Notably, Plaintiff does not allege that other inmates in Cell 10E physically harmed him. That said, Plaintiff need only plead—and indeed has pled—that he was exposed to a substantial risk of serious harm.
To be sure, under 42 U.S.C. § 1997e(e), "compensatory damages for mental or emotional injuries [are] non-recoverable, absent physical injury." Geiger v. Jowers, 404 F.3d 371, 375 (5th Cir. 2005). Here, however, Plaintiff does not request compensatory relief; rather, he requests punitive damages and declaratory relief. "Despite the limitations imposed by § 1997e(e), . . . a prisoner can, absent a showing of physical injury, pursue punitive or nominal damages based upon a violation of his constitutional rights." Mayfield v. Texas Dep't Of Criminal Justice, 529 F.3d 599, 605-06 (5th Cir. 2008). Likewise, a prisoner may seek declaratory relief even in the absence of a physical injury. Harper v. Showers, 174 F.3d 716, 719 (5th Cir. 1999); Hutchins v. McDaniels, 512 F.3d 193, 197 (5th Cir. 2007).

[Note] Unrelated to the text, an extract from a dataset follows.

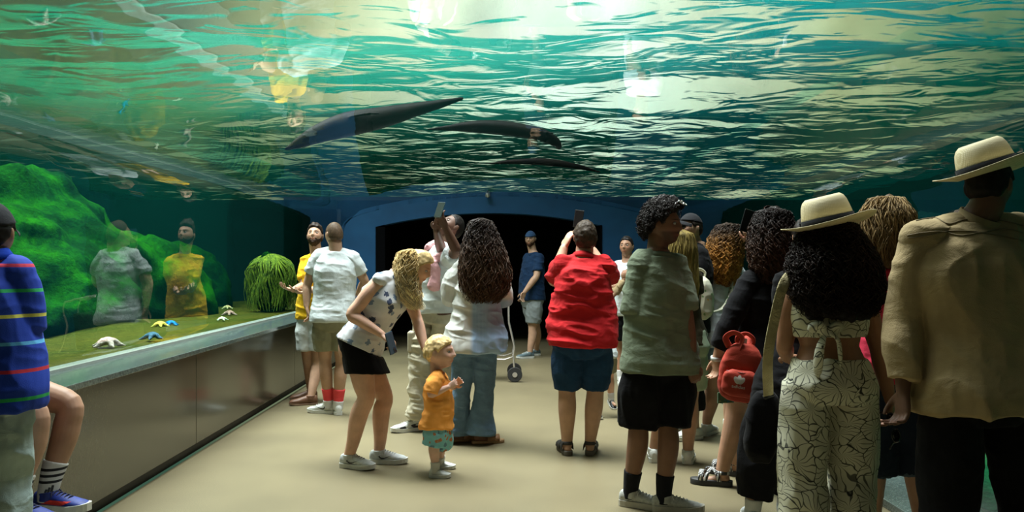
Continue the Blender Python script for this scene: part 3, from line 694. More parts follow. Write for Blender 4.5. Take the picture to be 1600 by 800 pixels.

Accordingly, the Court should retain Plaintiff's failure-to-protect claims against Defendants Daniel, Yarbrough, and Renfro.
Recommendation
For the foregoing reasons, IT IS RECOMMENDED that Plaintiff George Dewayne Dunn's claims against Sheriff Jay Russell, Warden Pat Johnson, Captain Campbell, and Lieutenant Stewart be DISMISSED as frivolous and for failing to state claims on which relief may be granted.
Under the provisions of 28 U.S.C. § 636(b)(1)(C) and Rule 72(b), parties aggrieved by this recommendation have fourteen (14) days from service of this Report and Recommendation to file specific, written objections with the Clerk of Court. A party may respond to another party's objections within fourteen (14) days after being served with a copy of any objections or response to the district judge at the time of filing.
Failure to file written objections to the proposed factual findings and/or the proposed legal conclusions reflected in this Report and Recommendation within fourteen (14) days following the date of its service, or within the time frame authorized by Fed. R. Civ. P. 6(b) , shall bar an aggrieved party from attacking either the factual findings or the legal conclusions accepted by the District Court, except upon grounds of plain error. See Douglass v. United Services Automobile Association , 79 F.3d 1415 (5th Cir. 1996).
In Chambers, Monroe, Louisiana, this 12th day of March, 2020.